エネルギーや金属など多くの国際商品相場がじわりと上昇している。原油は、米国産のWTI(ウエスト・テキサス・インターミディエート)がなかなか1バレル当たり50ドルを超えられないなど上値が重い印象があるが、6月下旬の安値に比べると1割ほど高い。

 銅相場は7月に節目の1トン当たり6000ドルを回復した後も上昇傾向を維持し、足元は2014年11月以来の高値を付けている。鋼材の防錆用メッキが主用途である亜鉛の相場は1トン当たり3000ドルを上回り、約10年ぶりの高値を記録している。ステンレス鋼の原料であるニッケルや、輸送機械の軽量化需要などが旺盛なアルミニウムも含めて、工業原材料となる非鉄全般で相場が堅調に推移している。

 なお、銅は、大鉱山でのストライキなどにより、昨年までに比べて供給が不安定になっている。亜鉛は、資源大手グレンコアの減産継続などから需給がタイトである。ニッケルは電気自動車用の電池需要への期待も生じている。アルミニウムは、中国政府の環境規制強化により、精錬能力削減が進み始めている。原油も、米国で在庫が減少傾向にある。各品目とも個別の相場押し上げ材料がある。

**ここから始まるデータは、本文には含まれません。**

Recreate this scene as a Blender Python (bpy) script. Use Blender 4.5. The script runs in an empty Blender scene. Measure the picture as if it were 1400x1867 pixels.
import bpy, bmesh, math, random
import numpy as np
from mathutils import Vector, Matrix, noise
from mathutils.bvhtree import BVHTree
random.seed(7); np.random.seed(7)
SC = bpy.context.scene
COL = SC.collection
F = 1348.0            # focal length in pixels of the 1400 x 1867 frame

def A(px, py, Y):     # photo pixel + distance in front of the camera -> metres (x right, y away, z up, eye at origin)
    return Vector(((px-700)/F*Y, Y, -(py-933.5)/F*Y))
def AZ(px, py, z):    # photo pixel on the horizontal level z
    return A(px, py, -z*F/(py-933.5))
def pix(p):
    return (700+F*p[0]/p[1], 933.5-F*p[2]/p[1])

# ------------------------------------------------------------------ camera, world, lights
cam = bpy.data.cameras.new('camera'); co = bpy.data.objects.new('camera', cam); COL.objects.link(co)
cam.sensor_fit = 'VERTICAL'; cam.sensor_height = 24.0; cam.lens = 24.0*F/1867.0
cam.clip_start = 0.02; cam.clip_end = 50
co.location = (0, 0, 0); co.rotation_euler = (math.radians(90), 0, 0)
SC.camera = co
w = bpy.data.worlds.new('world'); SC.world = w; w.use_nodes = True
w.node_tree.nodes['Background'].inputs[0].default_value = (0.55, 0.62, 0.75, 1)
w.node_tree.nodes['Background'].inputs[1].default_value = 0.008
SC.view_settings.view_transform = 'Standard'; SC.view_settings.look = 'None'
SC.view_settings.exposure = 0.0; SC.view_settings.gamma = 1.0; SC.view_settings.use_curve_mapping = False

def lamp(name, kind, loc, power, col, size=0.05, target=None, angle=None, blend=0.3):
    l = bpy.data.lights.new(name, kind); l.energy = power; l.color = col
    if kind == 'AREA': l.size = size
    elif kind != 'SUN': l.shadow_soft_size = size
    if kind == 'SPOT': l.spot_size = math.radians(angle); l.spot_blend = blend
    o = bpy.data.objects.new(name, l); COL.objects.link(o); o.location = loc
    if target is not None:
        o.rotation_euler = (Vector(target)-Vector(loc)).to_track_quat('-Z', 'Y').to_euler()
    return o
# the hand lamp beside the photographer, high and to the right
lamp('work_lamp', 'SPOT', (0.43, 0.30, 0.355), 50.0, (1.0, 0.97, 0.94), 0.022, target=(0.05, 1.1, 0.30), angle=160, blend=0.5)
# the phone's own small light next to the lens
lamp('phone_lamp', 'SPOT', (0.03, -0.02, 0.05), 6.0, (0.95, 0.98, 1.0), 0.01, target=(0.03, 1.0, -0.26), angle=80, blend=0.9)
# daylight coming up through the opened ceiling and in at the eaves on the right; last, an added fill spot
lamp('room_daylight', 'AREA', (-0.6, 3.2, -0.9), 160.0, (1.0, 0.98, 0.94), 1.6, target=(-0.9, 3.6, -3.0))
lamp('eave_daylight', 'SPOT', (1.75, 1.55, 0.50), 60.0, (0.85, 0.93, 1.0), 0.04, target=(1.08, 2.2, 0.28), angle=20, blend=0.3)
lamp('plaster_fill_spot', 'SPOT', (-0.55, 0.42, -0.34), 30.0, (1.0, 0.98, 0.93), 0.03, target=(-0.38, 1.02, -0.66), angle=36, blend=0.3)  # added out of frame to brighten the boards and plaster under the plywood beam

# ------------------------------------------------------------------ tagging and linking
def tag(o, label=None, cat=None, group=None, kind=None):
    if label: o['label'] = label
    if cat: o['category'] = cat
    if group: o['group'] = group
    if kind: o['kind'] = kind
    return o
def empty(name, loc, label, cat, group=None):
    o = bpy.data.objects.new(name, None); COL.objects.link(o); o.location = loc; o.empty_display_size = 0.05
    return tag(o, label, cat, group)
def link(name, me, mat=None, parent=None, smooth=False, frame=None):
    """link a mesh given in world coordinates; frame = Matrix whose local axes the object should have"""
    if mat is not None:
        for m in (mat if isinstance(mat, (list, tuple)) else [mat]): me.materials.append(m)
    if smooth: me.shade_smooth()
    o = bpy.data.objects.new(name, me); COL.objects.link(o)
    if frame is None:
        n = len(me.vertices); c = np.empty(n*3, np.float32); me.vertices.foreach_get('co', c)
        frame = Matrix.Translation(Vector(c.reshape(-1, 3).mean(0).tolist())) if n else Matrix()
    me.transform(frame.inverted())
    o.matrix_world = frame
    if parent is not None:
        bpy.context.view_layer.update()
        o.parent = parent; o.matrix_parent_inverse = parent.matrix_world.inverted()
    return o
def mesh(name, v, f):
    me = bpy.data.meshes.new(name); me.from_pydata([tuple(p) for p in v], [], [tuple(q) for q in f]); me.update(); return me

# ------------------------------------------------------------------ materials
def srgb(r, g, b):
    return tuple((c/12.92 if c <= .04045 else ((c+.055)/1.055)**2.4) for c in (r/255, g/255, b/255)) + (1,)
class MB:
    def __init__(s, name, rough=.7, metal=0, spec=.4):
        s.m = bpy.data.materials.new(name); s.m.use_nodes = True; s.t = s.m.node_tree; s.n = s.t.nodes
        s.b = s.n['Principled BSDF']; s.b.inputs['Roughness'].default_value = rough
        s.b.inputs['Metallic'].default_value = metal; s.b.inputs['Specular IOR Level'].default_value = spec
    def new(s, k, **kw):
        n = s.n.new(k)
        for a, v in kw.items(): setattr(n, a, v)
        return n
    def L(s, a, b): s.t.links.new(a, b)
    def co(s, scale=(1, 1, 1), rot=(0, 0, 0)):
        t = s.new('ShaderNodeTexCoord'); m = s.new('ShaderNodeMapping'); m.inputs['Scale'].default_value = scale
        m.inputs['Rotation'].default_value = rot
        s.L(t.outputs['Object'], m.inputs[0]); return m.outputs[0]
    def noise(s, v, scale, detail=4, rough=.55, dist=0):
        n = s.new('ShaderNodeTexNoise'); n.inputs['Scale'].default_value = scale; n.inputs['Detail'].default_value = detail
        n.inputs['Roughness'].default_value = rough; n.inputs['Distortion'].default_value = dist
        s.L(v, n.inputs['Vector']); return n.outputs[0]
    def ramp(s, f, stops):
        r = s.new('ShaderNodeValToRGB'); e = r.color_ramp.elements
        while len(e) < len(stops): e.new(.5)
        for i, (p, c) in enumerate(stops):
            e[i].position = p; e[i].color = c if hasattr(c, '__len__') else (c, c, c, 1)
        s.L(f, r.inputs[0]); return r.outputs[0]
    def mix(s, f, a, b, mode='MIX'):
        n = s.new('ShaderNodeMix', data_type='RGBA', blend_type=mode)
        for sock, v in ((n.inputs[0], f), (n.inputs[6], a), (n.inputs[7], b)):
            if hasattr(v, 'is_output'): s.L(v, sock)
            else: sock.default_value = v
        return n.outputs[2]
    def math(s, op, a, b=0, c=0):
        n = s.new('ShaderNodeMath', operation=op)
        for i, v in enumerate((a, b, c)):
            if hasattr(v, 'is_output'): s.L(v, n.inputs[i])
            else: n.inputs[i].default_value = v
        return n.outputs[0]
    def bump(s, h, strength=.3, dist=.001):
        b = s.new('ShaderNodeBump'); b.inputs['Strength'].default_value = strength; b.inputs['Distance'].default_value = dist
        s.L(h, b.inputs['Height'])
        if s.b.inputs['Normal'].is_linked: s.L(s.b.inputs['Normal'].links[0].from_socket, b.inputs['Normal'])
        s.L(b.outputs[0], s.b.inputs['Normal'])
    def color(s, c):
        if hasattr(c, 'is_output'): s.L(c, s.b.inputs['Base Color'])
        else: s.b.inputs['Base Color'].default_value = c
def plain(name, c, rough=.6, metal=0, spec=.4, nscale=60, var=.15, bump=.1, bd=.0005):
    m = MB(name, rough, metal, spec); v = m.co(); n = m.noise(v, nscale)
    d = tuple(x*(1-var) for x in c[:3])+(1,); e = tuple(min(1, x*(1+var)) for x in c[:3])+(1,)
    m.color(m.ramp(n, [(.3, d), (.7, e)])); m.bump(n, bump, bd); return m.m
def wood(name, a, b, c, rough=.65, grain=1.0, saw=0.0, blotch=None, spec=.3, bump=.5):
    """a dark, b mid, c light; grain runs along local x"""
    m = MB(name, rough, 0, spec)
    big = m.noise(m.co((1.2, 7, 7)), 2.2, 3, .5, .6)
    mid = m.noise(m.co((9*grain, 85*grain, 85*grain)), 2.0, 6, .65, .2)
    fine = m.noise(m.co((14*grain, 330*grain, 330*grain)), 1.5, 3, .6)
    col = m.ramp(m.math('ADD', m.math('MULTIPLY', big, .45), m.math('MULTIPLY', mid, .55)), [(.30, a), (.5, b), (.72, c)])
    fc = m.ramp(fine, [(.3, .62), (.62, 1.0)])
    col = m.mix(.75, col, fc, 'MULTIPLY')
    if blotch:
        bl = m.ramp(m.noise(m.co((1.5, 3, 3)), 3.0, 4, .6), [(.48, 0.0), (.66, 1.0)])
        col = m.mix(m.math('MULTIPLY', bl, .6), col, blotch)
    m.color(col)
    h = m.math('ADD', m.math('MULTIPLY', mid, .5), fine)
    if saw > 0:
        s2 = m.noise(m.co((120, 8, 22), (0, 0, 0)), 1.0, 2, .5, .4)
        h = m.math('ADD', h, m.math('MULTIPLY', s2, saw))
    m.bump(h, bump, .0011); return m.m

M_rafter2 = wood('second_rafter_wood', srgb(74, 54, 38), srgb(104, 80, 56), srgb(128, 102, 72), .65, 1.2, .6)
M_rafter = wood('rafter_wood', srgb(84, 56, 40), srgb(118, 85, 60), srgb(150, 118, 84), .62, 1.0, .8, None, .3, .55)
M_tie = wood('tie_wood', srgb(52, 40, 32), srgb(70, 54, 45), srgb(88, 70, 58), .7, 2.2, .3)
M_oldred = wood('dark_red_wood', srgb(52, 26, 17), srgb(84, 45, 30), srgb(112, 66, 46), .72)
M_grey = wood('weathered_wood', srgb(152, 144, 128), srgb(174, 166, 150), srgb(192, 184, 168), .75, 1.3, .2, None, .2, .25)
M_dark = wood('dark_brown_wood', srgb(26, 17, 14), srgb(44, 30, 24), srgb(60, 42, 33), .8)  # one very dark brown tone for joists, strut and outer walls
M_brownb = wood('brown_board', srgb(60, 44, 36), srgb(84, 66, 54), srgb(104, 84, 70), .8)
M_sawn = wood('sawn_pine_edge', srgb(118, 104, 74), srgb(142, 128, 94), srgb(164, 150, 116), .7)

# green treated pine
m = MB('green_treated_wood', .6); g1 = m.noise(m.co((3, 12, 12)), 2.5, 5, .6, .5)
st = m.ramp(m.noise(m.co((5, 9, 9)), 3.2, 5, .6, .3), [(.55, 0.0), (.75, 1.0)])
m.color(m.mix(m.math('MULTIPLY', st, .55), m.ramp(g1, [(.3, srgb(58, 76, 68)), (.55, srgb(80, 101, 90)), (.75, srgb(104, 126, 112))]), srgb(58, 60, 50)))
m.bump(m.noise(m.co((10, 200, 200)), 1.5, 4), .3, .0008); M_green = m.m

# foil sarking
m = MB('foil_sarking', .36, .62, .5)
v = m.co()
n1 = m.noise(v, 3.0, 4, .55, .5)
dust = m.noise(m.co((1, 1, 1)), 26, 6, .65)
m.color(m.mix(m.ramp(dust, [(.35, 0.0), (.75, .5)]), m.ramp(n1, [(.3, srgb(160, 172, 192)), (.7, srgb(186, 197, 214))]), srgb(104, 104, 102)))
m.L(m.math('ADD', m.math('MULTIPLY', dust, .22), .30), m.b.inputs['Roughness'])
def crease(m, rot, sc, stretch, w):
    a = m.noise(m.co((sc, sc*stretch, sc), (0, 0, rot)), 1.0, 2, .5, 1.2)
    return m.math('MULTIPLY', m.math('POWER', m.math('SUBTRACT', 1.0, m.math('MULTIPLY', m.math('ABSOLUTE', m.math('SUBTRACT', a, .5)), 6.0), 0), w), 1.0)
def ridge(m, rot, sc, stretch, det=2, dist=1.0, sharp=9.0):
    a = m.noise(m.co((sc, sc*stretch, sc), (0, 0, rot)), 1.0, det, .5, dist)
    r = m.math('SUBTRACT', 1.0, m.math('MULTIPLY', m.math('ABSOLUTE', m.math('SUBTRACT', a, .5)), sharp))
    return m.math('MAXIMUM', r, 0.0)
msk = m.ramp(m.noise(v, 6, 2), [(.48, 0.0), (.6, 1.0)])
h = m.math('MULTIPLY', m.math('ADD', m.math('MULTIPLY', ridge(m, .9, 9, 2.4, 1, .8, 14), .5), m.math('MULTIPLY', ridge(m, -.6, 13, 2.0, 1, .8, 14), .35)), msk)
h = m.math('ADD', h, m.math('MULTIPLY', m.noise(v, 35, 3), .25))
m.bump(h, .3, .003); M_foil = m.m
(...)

 国際商品相場の多くが堅調に推移している背景には、中国景気の堅調さと、為替市場におけるドル安という二大要因がある。中国景気は、春ごろには減速が懸念されていたが、その後、想定よりも堅調なことが明らかになった。また、ECB(欧州中央銀行)の金融政策正常化に向けた動きへの期待感が強まる一方で、米トランプ政権に対する先行き不透明感が高まった状態が続き、ドル安が進んだことも、ドル建てで取引される国際商品価格の押し上げ要因となった。

 8月25日のジャクソンホール会議での講演では、イエレンFRB(米連邦準備制度理事会)議長は金融政策に言及せず、ドラギECB総裁はユーロ高をけん制するような発言を行わなかった。

 会議前には、FRBによる年内追加利上げが示唆されるとの思惑や、ユーロ高への警戒感が示されるとの見方があったが、肩透かしを食らう形となり、ドル安・ユーロ高が進み、国際商品相場の支援材料になった。

 今後も中国景気の堅調とドル安という、相場が上昇しやすい環境が持続するかは予断を許さない。

 上述のように、相場上昇を連想させる個別要因があるとはいえ、中国では、共産党大会後に当局が経済成長率の減速を容認するスタンスに戻る可能性があるし、FRBによるバランスシート縮小、追加利上げや欧州からのユーロ高けん制がドル相場を反転させるリスクもある。